◆ **Task prompt**
Copy out each line of the material below with no changes.
_ _ _
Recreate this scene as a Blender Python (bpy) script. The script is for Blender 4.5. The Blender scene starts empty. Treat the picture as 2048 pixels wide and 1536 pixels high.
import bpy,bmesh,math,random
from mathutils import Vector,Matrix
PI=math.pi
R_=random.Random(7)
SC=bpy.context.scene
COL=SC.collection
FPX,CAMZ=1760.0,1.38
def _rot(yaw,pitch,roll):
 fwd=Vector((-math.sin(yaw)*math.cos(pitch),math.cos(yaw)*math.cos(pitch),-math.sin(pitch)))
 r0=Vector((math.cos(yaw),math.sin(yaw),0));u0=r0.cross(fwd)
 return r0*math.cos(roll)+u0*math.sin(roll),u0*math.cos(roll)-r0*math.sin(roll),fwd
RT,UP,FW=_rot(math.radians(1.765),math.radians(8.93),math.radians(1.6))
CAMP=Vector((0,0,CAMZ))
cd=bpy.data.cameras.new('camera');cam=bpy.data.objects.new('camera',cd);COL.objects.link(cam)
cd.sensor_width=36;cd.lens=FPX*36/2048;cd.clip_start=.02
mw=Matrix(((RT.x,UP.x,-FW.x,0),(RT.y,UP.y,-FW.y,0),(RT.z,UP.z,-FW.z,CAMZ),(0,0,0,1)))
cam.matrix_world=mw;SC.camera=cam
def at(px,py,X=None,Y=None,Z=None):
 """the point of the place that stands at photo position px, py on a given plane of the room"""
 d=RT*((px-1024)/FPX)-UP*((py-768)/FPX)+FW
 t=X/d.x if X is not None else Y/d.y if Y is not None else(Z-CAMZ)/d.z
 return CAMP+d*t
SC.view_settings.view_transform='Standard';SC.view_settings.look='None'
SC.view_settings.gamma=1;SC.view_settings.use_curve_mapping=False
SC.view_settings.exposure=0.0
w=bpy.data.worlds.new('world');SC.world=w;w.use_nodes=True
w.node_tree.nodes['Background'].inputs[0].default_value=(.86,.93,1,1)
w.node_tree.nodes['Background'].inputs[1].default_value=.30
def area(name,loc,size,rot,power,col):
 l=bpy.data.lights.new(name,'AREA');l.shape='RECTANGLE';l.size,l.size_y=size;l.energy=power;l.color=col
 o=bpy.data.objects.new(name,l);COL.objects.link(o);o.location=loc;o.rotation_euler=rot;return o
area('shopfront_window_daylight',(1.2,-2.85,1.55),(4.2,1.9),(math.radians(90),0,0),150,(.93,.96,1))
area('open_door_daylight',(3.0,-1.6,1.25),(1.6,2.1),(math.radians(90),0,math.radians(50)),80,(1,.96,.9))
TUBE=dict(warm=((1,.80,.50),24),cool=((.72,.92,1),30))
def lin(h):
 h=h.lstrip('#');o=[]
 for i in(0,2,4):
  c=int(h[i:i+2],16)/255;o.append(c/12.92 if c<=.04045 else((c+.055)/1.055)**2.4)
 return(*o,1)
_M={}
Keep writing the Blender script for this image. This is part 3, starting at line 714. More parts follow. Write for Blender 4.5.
_ _ _
◆ **Result of the exercise**
Recreate this scene as a Blender Python (bpy) script. The script is for Blender 4.5. The Blender scene starts empty. Treat the picture as 2048 pixels wide and 1536 pixels high.
import bpy,bmesh,math,random
from mathutils import Vector,Matrix
PI=math.pi
R_=random.Random(7)
SC=bpy.context.scene
COL=SC.collection
FPX,CAMZ=1760.0,1.38
def _rot(yaw,pitch,roll):
 fwd=Vector((-math.sin(yaw)*math.cos(pitch),math.cos(yaw)*math.cos(pitch),-math.sin(pitch)))
 r0=Vector((math.cos(yaw),math.sin(yaw),0));u0=r0.cross(fwd)
 return r0*math.cos(roll)+u0*math.sin(roll),u0*math.cos(roll)-r0*math.sin(roll),fwd
RT,UP,FW=_rot(math.radians(1.765),math.radians(8.93),math.radians(1.6))
CAMP=Vector((0,0,CAMZ))
cd=bpy.data.cameras.new('camera');cam=bpy.data.objects.new('camera',cd);COL.objects.link(cam)
cd.sensor_width=36;cd.lens=FPX*36/2048;cd.clip_start=.02
mw=Matrix(((RT.x,UP.x,-FW.x,0),(RT.y,UP.y,-FW.y,0),(RT.z,UP.z,-FW.z,CAMZ),(0,0,0,1)))
cam.matrix_world=mw;SC.camera=cam
def at(px,py,X=None,Y=None,Z=None):
 """the point of the place that stands at photo position px, py on a given plane of the room"""
 d=RT*((px-1024)/FPX)-UP*((py-768)/FPX)+FW
 t=X/d.x if X is not None else Y/d.y if Y is not None else(Z-CAMZ)/d.z
 return CAMP+d*t
SC.view_settings.view_transform='Standard';SC.view_settings.look='None'
SC.view_settings.gamma=1;SC.view_settings.use_curve_mapping=False
SC.view_settings.exposure=0.0
w=bpy.data.worlds.new('world');SC.world=w;w.use_nodes=True
w.node_tree.nodes['Background'].inputs[0].default_value=(.86,.93,1,1)
w.node_tree.nodes['Background'].inputs[1].default_value=.30
def area(name,loc,size,rot,power,col):
 l=bpy.data.lights.new(name,'AREA');l.shape='RECTANGLE';l.size,l.size_y=size;l.energy=power;l.color=col
 o=bpy.data.objects.new(name,l);COL.objects.link(o);o.location=loc;o.rotation_euler=rot;return o
area('shopfront_window_daylight',(1.2,-2.85,1.55),(4.2,1.9),(math.radians(90),0,0),150,(.93,.96,1))
area('open_door_daylight',(3.0,-1.6,1.25),(1.6,2.1),(math.radians(90),0,math.radians(50)),80,(1,.96,.9))
TUBE=dict(warm=((1,.80,.50),24),cool=((.72,.92,1),30))
def lin(h):
 h=h.lstrip('#');o=[]
 for i in(0,2,4):
  c=int(h[i:i+2],16)/255;o.append(c/12.92 if c<=.04045 else((c+.055)/1.055)**2.4)
 return(*o,1)
_M={}
Keep writing the Blender script for this image. This is part 3, starting at line 714. More parts follow. Write for Blender 4.5.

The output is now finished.